Having it work for you is easiest if you can believe, not just want to believe but actually believe. For myself, belief was pretty easy. I'm not saying my belief was as solid as granite, but I couldn't punch my fist through it. What helps me believe in MY MIND's Power, not the system per se, is the fact that I've had a few experiences where my other than conscious mind has done things my conscious mind could not. My story about study for first year calculus exam it a clincher, for me.
So I would say that the most important part for you would be to build that confidence, that belief. Smash that inner negative and limiting self-talk.
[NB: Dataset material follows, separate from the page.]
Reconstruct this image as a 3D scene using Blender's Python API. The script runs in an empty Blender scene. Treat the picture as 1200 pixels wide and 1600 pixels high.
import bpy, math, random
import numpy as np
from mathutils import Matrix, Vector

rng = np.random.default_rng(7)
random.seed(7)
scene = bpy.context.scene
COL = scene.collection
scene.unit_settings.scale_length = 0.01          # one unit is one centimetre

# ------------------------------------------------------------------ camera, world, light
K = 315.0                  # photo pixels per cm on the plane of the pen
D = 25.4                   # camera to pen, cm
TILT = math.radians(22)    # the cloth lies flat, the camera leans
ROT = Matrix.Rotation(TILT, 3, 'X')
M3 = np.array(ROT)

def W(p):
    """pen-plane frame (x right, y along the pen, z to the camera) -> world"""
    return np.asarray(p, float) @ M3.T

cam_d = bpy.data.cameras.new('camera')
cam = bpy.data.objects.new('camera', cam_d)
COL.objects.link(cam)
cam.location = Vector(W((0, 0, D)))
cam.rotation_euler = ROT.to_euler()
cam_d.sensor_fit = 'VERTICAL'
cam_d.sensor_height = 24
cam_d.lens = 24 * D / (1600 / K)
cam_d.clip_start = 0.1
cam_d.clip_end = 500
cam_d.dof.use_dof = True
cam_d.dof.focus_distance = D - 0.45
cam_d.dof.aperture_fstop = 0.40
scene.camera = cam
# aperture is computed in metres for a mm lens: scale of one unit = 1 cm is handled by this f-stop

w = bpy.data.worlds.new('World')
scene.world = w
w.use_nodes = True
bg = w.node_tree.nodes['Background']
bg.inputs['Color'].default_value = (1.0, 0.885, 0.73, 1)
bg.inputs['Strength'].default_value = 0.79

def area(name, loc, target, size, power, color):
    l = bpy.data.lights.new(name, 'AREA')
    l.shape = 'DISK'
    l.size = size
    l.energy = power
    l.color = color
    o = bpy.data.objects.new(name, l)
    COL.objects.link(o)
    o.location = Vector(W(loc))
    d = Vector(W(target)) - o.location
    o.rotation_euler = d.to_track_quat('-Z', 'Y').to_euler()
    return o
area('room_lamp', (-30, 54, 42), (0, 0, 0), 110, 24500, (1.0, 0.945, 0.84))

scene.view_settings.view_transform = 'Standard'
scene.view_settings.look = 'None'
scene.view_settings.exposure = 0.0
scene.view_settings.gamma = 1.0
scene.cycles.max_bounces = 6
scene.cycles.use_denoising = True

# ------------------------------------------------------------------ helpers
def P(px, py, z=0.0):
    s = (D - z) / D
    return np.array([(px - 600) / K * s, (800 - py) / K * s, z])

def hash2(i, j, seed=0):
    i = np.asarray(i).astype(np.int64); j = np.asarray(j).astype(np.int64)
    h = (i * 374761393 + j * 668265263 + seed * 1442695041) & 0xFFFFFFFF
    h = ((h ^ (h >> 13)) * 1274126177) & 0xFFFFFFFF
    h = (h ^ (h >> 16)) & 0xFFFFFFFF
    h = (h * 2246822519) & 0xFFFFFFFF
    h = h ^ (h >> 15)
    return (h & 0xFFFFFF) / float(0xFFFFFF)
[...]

BTW, I had the course for over a year before I finally got through the tapes. I completed my first book in 2 hours. My next in a little less time. I would have spent more than 20 hours on each of those books. Oh and I didn't even use the system completely correclty. My dips are still too long, and I don't layer enough.
Calculus story:
At least in first year I was keen. I got out the old exams and did them as practice. I was a good student, and so were my friends. Well we'd done all the questions and compared our answers. We could get then all, or see how someone else's answer was better (okay right). Except for one proof. Four A students plugged away at that question between 3 and 6 hours each, without success. When I woke up the next morning. The thought, or image, in my head was the proof. I scrambled over my bed to the desk and wrote it down as fast as I could. I slid it under the door of one of the others I'd studied with (live in dorm). We all memorized it.
The trick to the proof was an inequality, that was in the text, but that we had never used in the course. Whether I my inner mind remembered seeing the inequality and used it, or my inner mind worked both ends of the proof to the needed inequality (which is obviously valid) I don't know.
The thing that makes the incident stick in my mind, is the question was on the exam. It was worth 15% of the exam. The four of us completed it in 3 minutes, and we are sure that less than 20% of the class even answered it correctly after spending much valuable exam time.
Play with it, and stay with it. It can work for you, if you can get out of your own way.